Unlike other revenues, when a province collects royalties from its non-renewable resources, it is the result of converting an asset from one form to another — from physical to financial. In accounting terms, the transaction would be considered a sale of a capital asset. And when a firm sells a capital asset, the proceeds from the sale do not enter the revenue stream.

The same should be the case with resource royalties. (Admittedly, offshore resources in Atlantic Canada legally belong to Ottawa, not the provinces, but Ottawa gave over de facto ownership by allowing them to collect royalties on these resources.) Non-renewable resource royalties are not properly part of a province’s revenue stream, and therefore have no place in the equalization formula.

In theory, this argument holds regardless of what the province decides to do with the royalties — just as an accountant will not allow the proceeds from the sale of a capital asset to enter income just because an imprudent owner decides to use these proceeds to pay the salaries for his staff, rather than reinvest them.

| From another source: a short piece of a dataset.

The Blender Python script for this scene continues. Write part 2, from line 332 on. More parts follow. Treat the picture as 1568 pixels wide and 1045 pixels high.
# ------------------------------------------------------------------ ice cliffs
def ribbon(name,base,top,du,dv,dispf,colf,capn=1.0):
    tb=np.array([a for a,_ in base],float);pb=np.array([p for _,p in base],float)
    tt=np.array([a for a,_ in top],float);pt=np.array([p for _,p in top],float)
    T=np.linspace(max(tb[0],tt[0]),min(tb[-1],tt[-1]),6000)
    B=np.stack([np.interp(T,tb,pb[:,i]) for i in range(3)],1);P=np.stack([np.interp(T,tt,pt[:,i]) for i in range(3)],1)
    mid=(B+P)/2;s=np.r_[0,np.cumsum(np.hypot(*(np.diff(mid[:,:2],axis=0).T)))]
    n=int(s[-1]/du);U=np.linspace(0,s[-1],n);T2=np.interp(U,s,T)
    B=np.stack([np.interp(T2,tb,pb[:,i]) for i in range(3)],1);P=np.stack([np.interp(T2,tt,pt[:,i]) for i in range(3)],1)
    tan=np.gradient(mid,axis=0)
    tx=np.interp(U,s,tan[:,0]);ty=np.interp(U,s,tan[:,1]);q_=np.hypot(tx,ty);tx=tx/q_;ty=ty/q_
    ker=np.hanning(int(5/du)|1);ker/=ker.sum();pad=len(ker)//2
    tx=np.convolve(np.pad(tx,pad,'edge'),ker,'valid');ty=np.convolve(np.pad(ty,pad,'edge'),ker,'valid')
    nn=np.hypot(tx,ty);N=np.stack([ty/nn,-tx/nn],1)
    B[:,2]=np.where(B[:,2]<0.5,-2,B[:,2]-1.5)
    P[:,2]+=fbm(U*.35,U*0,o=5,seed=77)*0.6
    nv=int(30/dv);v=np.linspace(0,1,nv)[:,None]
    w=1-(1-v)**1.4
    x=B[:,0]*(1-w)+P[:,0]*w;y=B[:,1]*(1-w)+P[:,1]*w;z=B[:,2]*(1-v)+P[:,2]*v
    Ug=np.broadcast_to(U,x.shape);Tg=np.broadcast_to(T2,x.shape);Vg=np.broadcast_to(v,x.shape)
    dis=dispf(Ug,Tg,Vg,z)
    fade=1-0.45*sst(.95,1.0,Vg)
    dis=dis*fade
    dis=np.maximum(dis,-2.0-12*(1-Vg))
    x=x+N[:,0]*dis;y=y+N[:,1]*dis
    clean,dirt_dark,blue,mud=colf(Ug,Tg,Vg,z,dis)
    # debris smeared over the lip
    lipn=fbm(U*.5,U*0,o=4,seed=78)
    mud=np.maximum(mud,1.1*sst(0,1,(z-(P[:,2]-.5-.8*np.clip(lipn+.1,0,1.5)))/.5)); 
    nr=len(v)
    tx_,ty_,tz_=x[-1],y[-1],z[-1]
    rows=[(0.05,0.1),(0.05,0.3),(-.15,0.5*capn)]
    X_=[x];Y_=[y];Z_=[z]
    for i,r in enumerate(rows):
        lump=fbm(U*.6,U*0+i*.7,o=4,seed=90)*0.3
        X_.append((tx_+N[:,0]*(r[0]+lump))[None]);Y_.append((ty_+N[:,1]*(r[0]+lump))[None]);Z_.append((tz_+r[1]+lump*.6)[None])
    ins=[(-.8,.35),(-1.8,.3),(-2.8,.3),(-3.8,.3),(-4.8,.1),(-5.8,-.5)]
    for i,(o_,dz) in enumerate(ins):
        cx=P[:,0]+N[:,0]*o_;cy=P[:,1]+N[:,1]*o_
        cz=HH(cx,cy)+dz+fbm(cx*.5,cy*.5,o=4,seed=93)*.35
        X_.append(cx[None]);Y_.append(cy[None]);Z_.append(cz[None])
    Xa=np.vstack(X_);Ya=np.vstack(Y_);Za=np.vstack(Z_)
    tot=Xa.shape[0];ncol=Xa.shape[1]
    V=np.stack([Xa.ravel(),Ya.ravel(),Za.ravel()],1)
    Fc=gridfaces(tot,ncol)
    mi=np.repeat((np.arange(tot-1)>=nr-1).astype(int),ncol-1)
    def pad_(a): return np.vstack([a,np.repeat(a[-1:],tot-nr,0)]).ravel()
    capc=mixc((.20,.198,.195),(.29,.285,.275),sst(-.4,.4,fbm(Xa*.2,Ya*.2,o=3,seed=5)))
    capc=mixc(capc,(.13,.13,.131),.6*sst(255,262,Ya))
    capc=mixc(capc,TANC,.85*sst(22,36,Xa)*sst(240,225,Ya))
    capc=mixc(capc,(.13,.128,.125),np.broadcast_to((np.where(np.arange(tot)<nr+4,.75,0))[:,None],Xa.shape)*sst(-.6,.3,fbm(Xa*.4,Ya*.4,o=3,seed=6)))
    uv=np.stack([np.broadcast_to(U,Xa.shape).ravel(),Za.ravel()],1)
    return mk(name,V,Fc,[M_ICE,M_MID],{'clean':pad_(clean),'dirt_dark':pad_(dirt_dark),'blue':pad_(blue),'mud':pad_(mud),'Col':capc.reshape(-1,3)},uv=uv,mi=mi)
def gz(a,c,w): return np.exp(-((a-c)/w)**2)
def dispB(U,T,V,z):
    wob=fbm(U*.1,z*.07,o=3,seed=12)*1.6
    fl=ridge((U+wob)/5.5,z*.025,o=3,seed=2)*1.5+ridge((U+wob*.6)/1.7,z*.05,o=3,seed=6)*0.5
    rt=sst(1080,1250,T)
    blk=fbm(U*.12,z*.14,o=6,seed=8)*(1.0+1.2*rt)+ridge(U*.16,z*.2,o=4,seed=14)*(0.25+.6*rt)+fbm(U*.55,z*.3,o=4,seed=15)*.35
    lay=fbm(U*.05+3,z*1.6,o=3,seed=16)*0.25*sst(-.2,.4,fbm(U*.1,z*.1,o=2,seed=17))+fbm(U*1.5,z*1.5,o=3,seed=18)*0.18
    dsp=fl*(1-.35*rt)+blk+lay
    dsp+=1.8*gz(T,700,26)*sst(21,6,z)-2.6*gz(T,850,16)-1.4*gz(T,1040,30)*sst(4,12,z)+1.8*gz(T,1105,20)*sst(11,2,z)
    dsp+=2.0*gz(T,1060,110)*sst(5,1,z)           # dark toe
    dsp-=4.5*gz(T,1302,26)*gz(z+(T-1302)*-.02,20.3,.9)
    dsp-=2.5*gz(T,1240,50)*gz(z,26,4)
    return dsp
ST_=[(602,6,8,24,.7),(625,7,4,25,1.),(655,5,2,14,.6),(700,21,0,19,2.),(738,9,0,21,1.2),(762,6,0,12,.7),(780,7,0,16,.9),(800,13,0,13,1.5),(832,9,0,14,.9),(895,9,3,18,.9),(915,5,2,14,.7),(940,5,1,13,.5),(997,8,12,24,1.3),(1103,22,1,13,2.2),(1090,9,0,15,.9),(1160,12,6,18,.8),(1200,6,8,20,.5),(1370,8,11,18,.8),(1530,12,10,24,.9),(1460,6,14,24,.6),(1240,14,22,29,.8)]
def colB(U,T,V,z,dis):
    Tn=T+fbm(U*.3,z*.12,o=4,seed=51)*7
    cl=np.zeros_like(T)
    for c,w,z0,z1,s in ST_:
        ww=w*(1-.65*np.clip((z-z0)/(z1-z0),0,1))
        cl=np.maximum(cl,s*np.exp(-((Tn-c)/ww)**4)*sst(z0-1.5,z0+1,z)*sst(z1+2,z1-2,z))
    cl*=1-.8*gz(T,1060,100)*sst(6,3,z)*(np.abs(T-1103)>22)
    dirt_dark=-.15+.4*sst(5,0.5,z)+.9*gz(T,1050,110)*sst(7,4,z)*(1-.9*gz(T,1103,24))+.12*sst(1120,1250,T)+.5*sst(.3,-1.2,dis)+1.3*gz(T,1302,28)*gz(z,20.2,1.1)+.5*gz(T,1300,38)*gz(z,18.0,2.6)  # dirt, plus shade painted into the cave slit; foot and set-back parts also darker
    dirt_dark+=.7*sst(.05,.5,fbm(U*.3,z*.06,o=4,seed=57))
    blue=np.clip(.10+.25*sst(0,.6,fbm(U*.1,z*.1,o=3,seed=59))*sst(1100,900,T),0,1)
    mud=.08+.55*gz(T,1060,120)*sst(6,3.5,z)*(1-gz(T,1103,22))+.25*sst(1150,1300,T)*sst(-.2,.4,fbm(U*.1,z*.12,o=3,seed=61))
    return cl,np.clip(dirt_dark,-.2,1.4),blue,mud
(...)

In practice, if a province uses these royalties for current spending, they are depleting their assets for the benefit of current generations at the expense of future generations.

The trouble is, the equalization formula promotes just that kind of imprudence. By including resource royalties as part of provincial fiscal capacity, it encourages provincial governments to use these dollars for current program spending. Only if resource revenues are removed from equalization will provinces have the proper incentives to use this money for capital purposes. This is what Alberta did. In the early 1970s it used some of its resource royalties money to build up the Heritage Fund, and in recent years resource royalties have been used to accelerate debt repayment.

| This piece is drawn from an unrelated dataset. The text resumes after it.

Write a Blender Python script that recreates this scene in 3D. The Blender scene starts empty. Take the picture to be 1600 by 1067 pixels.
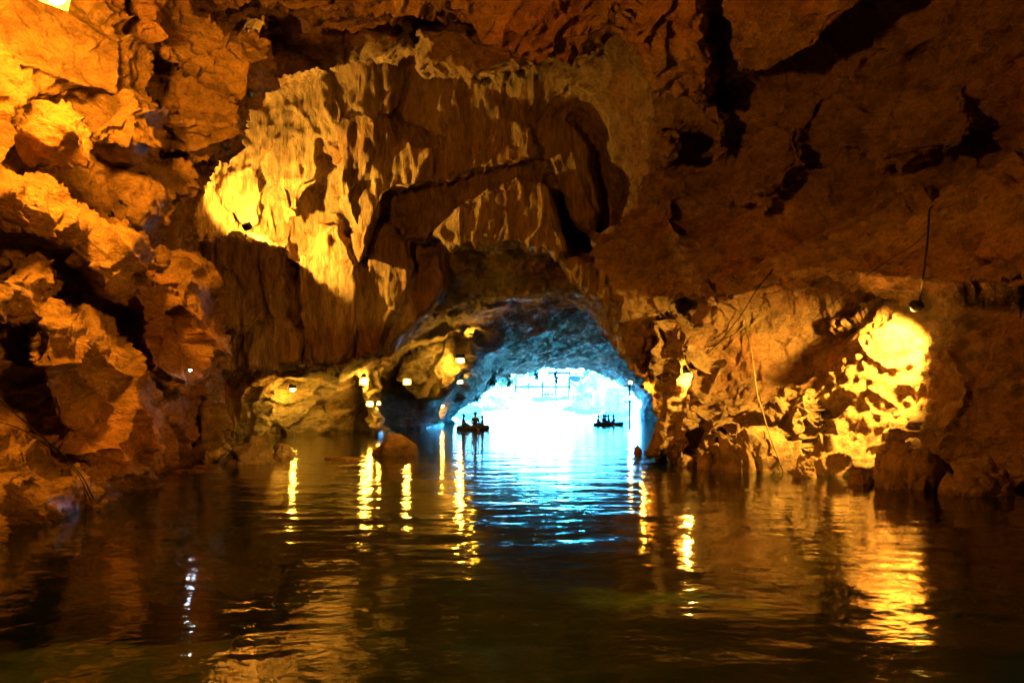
import bpy, bmesh, math, random, sys, time
import numpy as np
from mathutils import Vector, Matrix, Quaternion

T0 = time.time()
random.seed(4)
RNG = np.random.default_rng(11)
scene = bpy.context.scene
COL = scene.collection

# ------------------------------------------------------------------ camera
FPX, HX, HY, EYE = 1067.0, 800.0, 640.0, 1.3      # focal length / horizon in photo pixels, eye height
cam_d = bpy.data.cameras.new('camera')
cam = bpy.data.objects.new('camera', cam_d)
COL.objects.link(cam)
cam.location = (0, 0, EYE)
cam.rotation_euler = (math.radians(90), 0, 0)
cam_d.sensor_width = 36.0
cam_d.lens = 36.0 * FPX / 1600.0
cam_d.shift_y = (HY - 533.5) / 1600.0
cam_d.clip_start = 0.1
cam_d.clip_end = 2000
scene.camera = cam

# ------------------------------------------------------------------ sky, sun, exposure
SUN_EL, SUN_AZ = math.radians(30), math.radians(18)    # azimuth measured from +Y towards +X
world = bpy.data.worlds.new('World')
scene.world = world
world.use_nodes = True
wn = world.node_tree.nodes
wl = world.node_tree.links
wn.clear()
sky = wn.new('ShaderNodeTexSky')
sky.sky_type = 'NISHITA'
sky.air_density = 1.0
sky.dust_density = 0.3
sky.sun_disc = False
sky.sun_elevation = SUN_EL
sky.sun_rotation = SUN_AZ
sky.ozone_density = 6.0
bg = wn.new('ShaderNodeBackground')
bg.inputs['Strength'].default_value = 0.15
wo = wn.new('ShaderNodeOutputWorld')
bal = wn.new('ShaderNodeMix'); bal.data_type = 'RGBA'; bal.blend_type = 'MULTIPLY'   # camera balanced for the lamps
bal.inputs[0].default_value = 1.0
bal.inputs[7].default_value = (0.06, 0.72, 1.2, 1)
wl.new(sky.outputs[0], bal.inputs[6])
wl.new(bal.outputs[2], bg.inputs[0])
wl.new(bg.outputs[0], wo.inputs[0])

sun_d = bpy.data.lights.new('sun', 'SUN')
sun_d.energy = 2.0
sun_d.angle = math.radians(0.5)
sun_d.color = (0.38, 0.80, 1.0)        # the photo is balanced for the warm lamps: daylight reads cool
sun = bpy.data.objects.new('sun', sun_d)
COL.objects.link(sun)
sdir = Vector((math.sin(SUN_AZ) * math.cos(SUN_EL), math.cos(SUN_AZ) * math.cos(SUN_EL), math.sin(SUN_EL)))
sun.rotation_euler = (-sdir).to_track_quat('-Z', 'Y').to_euler()
sun.location = sdir * 150

scene.view_settings.view_transform = 'Standard'
scene.view_settings.look = 'None'
scene.view_settings.exposure = 6.6
scene.view_settings.use_curve_mapping = False
scene.view_settings.gamma = 1.0
scene.render.engine = 'CYCLES'
scene.cycles.use_light_tree = True
scene.cycles.use_denoising = True
scene.cycles.max_bounces = 6
scene.cycles.diffuse_bounces = 3
scene.cycles.glossy_bounces = 4
scene.cycles.transparent_max_bounces = 8
scene.cycles.sample_clamp_indirect = 6.0
scene.cycles.caustics_reflective = True       # daylight thrown up from the water onto the tunnel roof
scene.cycles.blur_glossy = 0.6
scene.cycles.caustics_refractive = False

# ------------------------------------------------------------------ helpers
def P(px, py, d):
    """world point that stands d metres in front of the viewer in the direction of photo pixel px, py"""
    return Vector(((px - HX) / FPX * d, d, EYE + (HY - py) / FPX * d))

def tag(o, label=None, cat=None, group=None, kind=None):
    if label: o['label'] = label
    if cat: o['category'] = cat
    if group: o['group'] = group
    if kind: o['kind'] = kind
    return o

def mesh_obj(name, verts, faces, mat, parent=None, smooth=True):
    me = bpy.data.meshes.new(name)
    me.from_pydata([tuple(v) for v in verts], [], [tuple(f) for f in faces])
    me.update()
    if smooth:
        me.polygons.foreach_set('use_smooth', [True] * len(me.polygons))
    if mat: me.materials.append(mat)
    o = bpy.data.objects.new(name, me)
    COL.objects.link(o)
    if parent: o.parent = parent
    return o

def bm_obj(name, bm, mat, parent=None, smooth=False):
    me = bpy.data.meshes.new(name)
    bmesh.ops.recalc_face_normals(bm, faces=bm.faces)
    bm.to_mesh(me); bm.free()
    if smooth:
        me.polygons.foreach_set('use_smooth', [True] * len(me.polygons))
    if mat: me.materials.append(mat)
    o = bpy.data.objects.new(name, me)
    COL.objects.link(o)
    if parent: o.parent = parent
    return o

def empty(name, loc, rz=0.0):
    o = bpy.data.objects.new(name, None)
    COL.objects.link(o)
    o.location = loc
    o.rotation_euler = (0, 0, rz)
    o.empty_display_size = 0.1
    return o

def add_box(bm, c, s, rot=None, bevel=0.0):
    m = Matrix.Translation(c) @ (rot.to_4x4() if rot else Matrix.Identity(4)) @ Matrix.Diagonal((s[0], s[1], s[2], 1))
    r = bmesh.ops.create_cube(bm, size=1, matrix=m)
    if bevel:
        es = list({e for v in r['verts'] for e in v.link_edges})
        bmesh.ops.bevel(bm, geom=es, offset=bevel, segments=2, affect='EDGES', profile=0.6)

def tube(bm, pts, rads, n=8, cap=True):
    pts = [Vector(p) for p in pts]
    if not hasattr(rads, '__len__'): rads = [rads] * len(pts)
    rings = []
    for i, p in enumerate(pts):
        t = (pts[min(i + 1, len(pts) - 1)] - pts[max(i - 1, 0)]).normalized()
        a = t.orthogonal().normalized() if i == 0 else (rings_a - t * rings_a.dot(t)).normalized()
        rings_a = a
        b = t.cross(a)
        rings.append([bm.verts.new(p + (a * math.cos(q) + b * math.sin(q)) * rads[i])
                      for q in [2 * math.pi * k / n for k in range(n)]])
    for r0, r1 in zip(rings, rings[1:]):
        for k in range(n):
            bm.faces.new((r0[k], r0[(k + 1) % n], r1[(k + 1) % n], r1[k]))
    if cap:
        bm.faces.new(rings[0][::-1]); bm.faces.new(rings[-1])

# ------------------------------------------------------------------ numpy noise
PERM = np.concatenate([RNG.permutation(256)] * 3).astype(np.int32)
_g = RNG.normal(size=(256, 3)); GRAD = (_g / np.linalg.norm(_g, axis=1, keepdims=True)).astype(np.float32)

def perlin(p):
    p = p.astype(np.float32)
    i = np.floor(p).astype(np.int32)
    f = p - i
    i &= 255
    w = f * f * f * (f * (f * 6 - 15) + 10)
    out = np.zeros(len(p), np.float32)
    for dx in (0, 1):
        wx = w[:, 0] if dx else 1 - w[:, 0]
        hx = PERM[i[:, 0] + dx]
        for dy in (0, 1):
            wy = wx * (w[:, 1] if dy else 1 - w[:, 1])
            hy = PERM[hx + i[:, 1] + dy]
            for dz in (0, 1):
                g = GRAD[PERM[hy + i[:, 2] + dz]]
                dot = g[:, 0] * (f[:, 0] - dx) + g[:, 1] * (f[:, 1] - dy) + g[:, 2] * (f[:, 2] - dz)
                out += dot * wy * (w[:, 2] if dz else 1 - w[:, 2])
    return out * 1.5

def fbm(p, octs=4, gain=0.5, lac=2.03):
    a, s, o = 1.0, 0.0, 0
    q = np.array(p, np.float32)
    for k in range(octs):
        s = s + a * perlin(q + 17.3 * k)
        a *= gain; q = q * lac
    return s

def ridged(p, octs=4, gain=0.5, lac=2.03):
    a, s = 1.0, 0.0
    q = np.array(p, np.float32)
    for k in range(octs):
        s = s + a * (1 - 2 * np.abs(perlin(q + 9.1 * k)))
        a *= gain; q = q * lac
    return s

HASH = RNG.random((256, 3)).astype(np.float32)
def worley(p):
    """nearest two cell distances, a tilted-facet height inside the cell, a cell random"""
    p = p.astype(np.float32)
    b = np.floor(p).astype(np.int32)
    f1 = np.full(len(p), 9e9, np.float32); f2 = f1.copy()
    fac = np.zeros(len(p), np.float32); rnd = fac.copy()
    for dx in (-1, 0, 1):
        for dy in (-1, 0, 1):
            for dz in (-1, 0, 1):
                c = b + np.array((dx, dy, dz), np.int32)
                m = c & 255
                h = PERM[PERM[PERM[m[:, 0]] + m[:, 1]] + m[:, 2]]
                v = p - (c + HASH[h])
                d = (v * v).sum(1)
                g = GRAD[(h * 7 + 3) & 255]
                near = d < f1
                f2 = np.where(near, f1, np.minimum(f2, d))
                fac = np.where(near, (v * g).sum(1), fac)
                rnd = np.where(near, HASH[(h * 5 + 1) & 255, 0], rnd)
                f1 = np.where(near, d, f1)
    return np.sqrt(f1), np.sqrt(f2), fac, rnd

# ------------------------------------------------------------------ materials
def new_mat(name):
    m = bpy.data.materials.new(name)
    m.use_nodes = True
    nt = m.node_tree
    return m, nt, nt.nodes['Principled BSDF']

def N(nt, t, **kw):
    n = nt.nodes.new(t)
    for k, v in kw.items(): setattr(n, k, v)
    return n

def noise(nt, vec, scale, detail=6, rough=0.6, lac=2.0):
    n = N(nt, 'ShaderNodeTexNoise')
    n.inputs['Scale'].default_value = scale
    n.inputs['Detail'].default_value = detail
    n.inputs['Roughness'].default_value = rough
    nt.links.new(vec, n.inputs['Vector'])
    return n.outputs['Fac']

def ramp(nt, fac, stops):
    r = N(nt, 'ShaderNodeValToRGB')
    e = r.color_ramp.elements
    while len(e) < len(stops): e.new(0.5)
    for k, (p, c) in enumerate(stops):
        e[k].position = p
        e[k].color = (c[0], c[1], c[2], 1)
    nt.links.new(fac, r.inputs[0])
    return r.outputs[0]

def mixc(nt, fac, a, b, mode='MIX'):
    m = N(nt, 'ShaderNodeMix', data_type='RGBA', blend_type=mode)
    if hasattr(fac, 'links') or hasattr(fac, 'is_linked'): nt.links.new(fac, m.inputs['Factor'])
    else: m.inputs['Factor'].default_value = fac
    for k, v in (('A', a), ('B', b)):
        s = [i for i in m.inputs if i.name == k and i.type == 'RGBA'][0]
        if isinstance(v, (tuple, list)): s.default_value = (v[0], v[1], v[2], 1)
        else: nt.links.new(v, s)
    return [o for o in m.outputs if o.type == 'RGBA'][0]

def coords(nt, scale=(1, 1, 1), rot=(0, 0, 0)):
    g = N(nt, 'ShaderNodeNewGeometry')
    mp = N(nt, 'ShaderNodeMapping')
    mp.inputs['Scale'].default_value = scale
    mp.inputs['Rotation'].default_value = rot
    nt.links.new(g.outputs['Position'], mp.inputs['Vector'])
    return mp.outputs[0]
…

Removing resource revenue from equalization is therefore defensible on its own merits: It acknowledges that royalties are proceeds from the sale of a capital asset, and it removes the perverse incentive to use these proceeds for current spending.

Dealing with the natural resource question should not prevent Ottawa from addressing more fundamental questions, but the two issues need not be set against one another. While one motivation for dealing with the resource question — that of incentives — is the same as for other revenue sources, the fact that resource revenues are fundamentally unlike other revenues in equalization justifies dealing with them separately.

Ken Boessenkool is the Calgary-based author of Taking off the Shackles: Equalization and the Development of Non-renewable Resources in Atlantic Canada, published by the Atlantic Institute for Market Studies. He has recently been named an adjunct research fellow at the C.D. Howe Institute.